6.7.3    Improving UFS read Efficiency

To enhance the efficiency of UFS reads, use the tunefs command to change a file system's dynamic parameters, which affect layout policies.

The tunefs command has the following syntax:

tunefs [- a maxc ] [- d rotd ] [- e maxb ] [- m minf ] [- o op t] [ file_s ]

You can use the tunefs command on both mounted and unmounted file systems; however, changes are applied only if you use the command on unmounted file systems. If you specify the root file system, you must also reboot to apply the changes.

You can use command options to specify the dynamic parameters that affect the disk partition layout policies. Refer to tunefs(8) for more information on the command options and to sys_attrs_ufs(5) for information on UFS subsystem attributes.
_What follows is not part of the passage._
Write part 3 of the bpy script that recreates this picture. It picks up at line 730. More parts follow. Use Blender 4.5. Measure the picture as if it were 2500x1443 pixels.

6.8    Troubleshooting File Systems

The following tools can be used to react to problems associated with UFS file systems:

• Using the UNIX Shell Option

  The UNIX Shell Option is an installation option for experienced administrators and is available during either a textual or graphical installation of the operating system. For example, you may be able to recover from a corrupted root file system using this option.

  See the Installation Guide for an introduction to this installation option and the Installation Guide -- Advanced Topics for an explanation of the file-system related administration you can accomplish with it. The option can be used for both AdvFS and UFS file system problems.

• Using the /usr/field directory and the fsx command

  The /usr/field directory contains programs related to the field maintenance of the operating system. You can use the programs in this directory to monitor and exercise components of the operating system and system hardware.

  The fsx utility exercises file systems. Information about the program is in fsx(8). Other programs in the directory, such as a tape exerciser (tapex) and a disk exerciser (diskx) might be useful when investigating file system problems.

• The dumpfs utility displays information on UFS file systems. Refer to the dumpfs(8) reference page.

• EVM (the Event Manager) can be used to filter and display events that are related to file system problems. This utility is useful for setting up preventative maintenance and monitoring of file systems and storage devices. Refer to Chapter 13 for information.

• The SysMan Station and Insight Manager provide graphical views of file systems and can be used to monitor and troubleshoot file system problems, such as lack of disk space. Refer to Chapter 1 for information.